The ITF says a safe system, therefore, requires understanding and managing the complex and dynamic interaction between operating speeds, vehicles, road infrastructure and road user behaviour, in a holistic and integrated way, so that the sum of the individual parts of the system combine for a greater overall effect and if one part fails the other parts will still prevent serious harm from occurring.

"Moving to a safe system is a learning-by-doing process best described as a journey which presents opportunities, hazards and challenges along the way. The experiences of the pioneering countries show that each follows its own journey, shaped by the cultural, temporal and local context, but guided by the four underlying principles," according to the ITF.

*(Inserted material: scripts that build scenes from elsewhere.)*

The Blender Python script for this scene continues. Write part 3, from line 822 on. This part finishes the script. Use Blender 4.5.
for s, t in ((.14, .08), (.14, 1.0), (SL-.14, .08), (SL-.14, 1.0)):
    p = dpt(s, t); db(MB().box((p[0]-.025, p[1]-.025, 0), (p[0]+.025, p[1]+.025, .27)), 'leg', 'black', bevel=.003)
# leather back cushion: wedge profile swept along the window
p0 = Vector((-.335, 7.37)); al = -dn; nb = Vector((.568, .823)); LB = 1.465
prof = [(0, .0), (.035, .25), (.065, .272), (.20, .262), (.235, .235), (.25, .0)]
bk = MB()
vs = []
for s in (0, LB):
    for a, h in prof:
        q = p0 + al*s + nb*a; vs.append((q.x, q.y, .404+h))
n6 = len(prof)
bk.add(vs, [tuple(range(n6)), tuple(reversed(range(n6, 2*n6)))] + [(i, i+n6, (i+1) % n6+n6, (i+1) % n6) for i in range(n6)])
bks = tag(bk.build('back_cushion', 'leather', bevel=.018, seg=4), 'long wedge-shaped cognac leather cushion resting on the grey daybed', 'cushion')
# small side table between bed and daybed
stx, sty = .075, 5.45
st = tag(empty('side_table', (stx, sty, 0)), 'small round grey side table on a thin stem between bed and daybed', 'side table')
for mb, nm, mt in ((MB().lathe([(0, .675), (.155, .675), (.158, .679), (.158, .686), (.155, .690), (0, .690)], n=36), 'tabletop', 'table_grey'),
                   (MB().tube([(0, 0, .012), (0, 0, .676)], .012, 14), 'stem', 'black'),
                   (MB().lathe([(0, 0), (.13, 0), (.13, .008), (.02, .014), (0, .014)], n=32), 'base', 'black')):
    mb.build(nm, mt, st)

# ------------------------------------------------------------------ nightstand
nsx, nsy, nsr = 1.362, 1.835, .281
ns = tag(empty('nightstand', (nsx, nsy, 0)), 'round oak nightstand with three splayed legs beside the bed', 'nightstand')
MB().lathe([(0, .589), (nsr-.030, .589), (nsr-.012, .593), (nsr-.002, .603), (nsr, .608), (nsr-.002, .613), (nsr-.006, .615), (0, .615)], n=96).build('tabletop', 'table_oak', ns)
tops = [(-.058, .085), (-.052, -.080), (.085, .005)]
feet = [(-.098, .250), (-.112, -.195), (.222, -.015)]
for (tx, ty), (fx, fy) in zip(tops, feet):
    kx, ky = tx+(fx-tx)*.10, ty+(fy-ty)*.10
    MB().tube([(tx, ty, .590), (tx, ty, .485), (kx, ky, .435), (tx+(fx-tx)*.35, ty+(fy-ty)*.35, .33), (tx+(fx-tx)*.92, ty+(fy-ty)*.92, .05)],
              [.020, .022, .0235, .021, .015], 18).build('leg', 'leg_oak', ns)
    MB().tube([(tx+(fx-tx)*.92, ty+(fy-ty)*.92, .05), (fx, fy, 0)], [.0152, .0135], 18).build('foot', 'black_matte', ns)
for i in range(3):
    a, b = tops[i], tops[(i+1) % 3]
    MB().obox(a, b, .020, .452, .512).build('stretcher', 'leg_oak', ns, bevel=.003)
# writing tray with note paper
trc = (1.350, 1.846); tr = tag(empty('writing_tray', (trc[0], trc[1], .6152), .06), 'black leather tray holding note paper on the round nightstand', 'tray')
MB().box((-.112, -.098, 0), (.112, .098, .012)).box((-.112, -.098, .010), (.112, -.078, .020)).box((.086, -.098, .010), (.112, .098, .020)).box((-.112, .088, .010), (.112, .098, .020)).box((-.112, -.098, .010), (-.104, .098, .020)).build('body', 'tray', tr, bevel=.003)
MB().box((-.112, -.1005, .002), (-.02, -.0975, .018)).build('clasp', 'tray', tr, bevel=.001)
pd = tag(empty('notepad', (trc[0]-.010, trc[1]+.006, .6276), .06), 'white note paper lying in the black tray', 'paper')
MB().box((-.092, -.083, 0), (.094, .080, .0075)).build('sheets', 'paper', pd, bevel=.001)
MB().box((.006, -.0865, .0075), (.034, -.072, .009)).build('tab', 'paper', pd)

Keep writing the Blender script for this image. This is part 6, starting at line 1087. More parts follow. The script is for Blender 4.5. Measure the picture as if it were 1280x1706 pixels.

The ITF recommends the following:

- Think safe roads, not safer roads;
- Nothing will change in road safety without strong and visionary leaders;
- Committed sectoral leaders and chief executives of companies and agencies are essential to create support for a safe system;
- Foster a sense of urgency to drive change;
- Underpin aspirational goals with concrete operational targets;
- Establish shared responsibility for road safety;
- Apply a results-focussed way of working among road safety stakeholders;
- Leverage all parts of a safe system for greater overall effect and so that if one part fails the other parts will still prevent serious harm;
- A safe system seeks to create an environment that, above all, guides and encourages the user to act safely, but recognises that human errors will occur.
- A safe system holistically integrates the management of speed, vehicles and road and roadside infrastructure so that when a crash occurs, it provides protection to ensure impact forces do not cause serious harm;
- Use a safe system to make city traffic safe for vulnerable road users;
- Build safe system capacity in low and middle-income countries to improve road safety in rapidly motorising parts of the world;
- Support data collection, analysis and research on road traffic.